Конечно, этот новый интерес был уже чисто историческим; задача же историка – указать происхождение и проследить развитие изучаемой им идеи. Я уже заметил в первой главе, что решение этой задачи первым современным "герметистом", Рейценштейном, выводящим это учение из фараоновского Египта, кажется мне неверным; в отличие от него, я пытался возвратить Элладе это детище, которое было ею рождено и, несмотря на все египетские личины, до конца сохранило на лице ее характер. Такова была первая цель настоящего исследования; вторая цель состояла в том, чтобы ознакомить и нашу публику, чувствительную на религиозно-исторические темы, с религиозной идеей, которая двукратно, в обеих рассматриваемых эпохах, становилась гаванью спасения для томимой сомнениями человеческой души.

Опыт о происхождении герметических книг

Луи Менар

Перевод осуществлен по изданию: Menard Louis. Hermes Trismegiste. Traduction complete, precede d'une etude sur l'origine des livres hermetiques. – Paris, 1867.
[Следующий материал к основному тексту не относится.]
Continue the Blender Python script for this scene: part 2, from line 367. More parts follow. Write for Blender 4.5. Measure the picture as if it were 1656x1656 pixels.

Книги Гермеса Трисмегиста пользовались большим авторитетом на протяжении первых веков существования Церкви. Христианские доктора часто свидетельствовали об этом наряду со свидетельствами о сивиллах, которые предвещали язычникам пришествие Христа, в то время как пророки сообщали это иудеям. Лактанций, например, говорит: "Гермес открыл, я не знаю как, почти всю истину". На него смотрели как на некоего вдохновенного открывателя, и его писания расценивались как подлинные памятники древней теологии египтян. Это мнение разделяли Марсилио Фичино*, Патрици и другие эрудиты Возрождения, которые переводили или комментировали герметические книги и верили, что находят в них первый источник орфеевских посвящений, философии Пифагора и Платона. Однако не заставили себя ждать сомнения в подлинности как этих книг, так и тех, которые приписываются сивиллам, и развитие критики привело к открытию апокрифического характера одних и других. Научный комментарий установил даты написания различных серий предсказаний сивилл произведений частично иудейских, частично христианских, – которые Лактанций и другие доктора Церкви, сами обманутые мошенничеством своих предшественников, часто использовали для убеждения язычников в истинности христианства.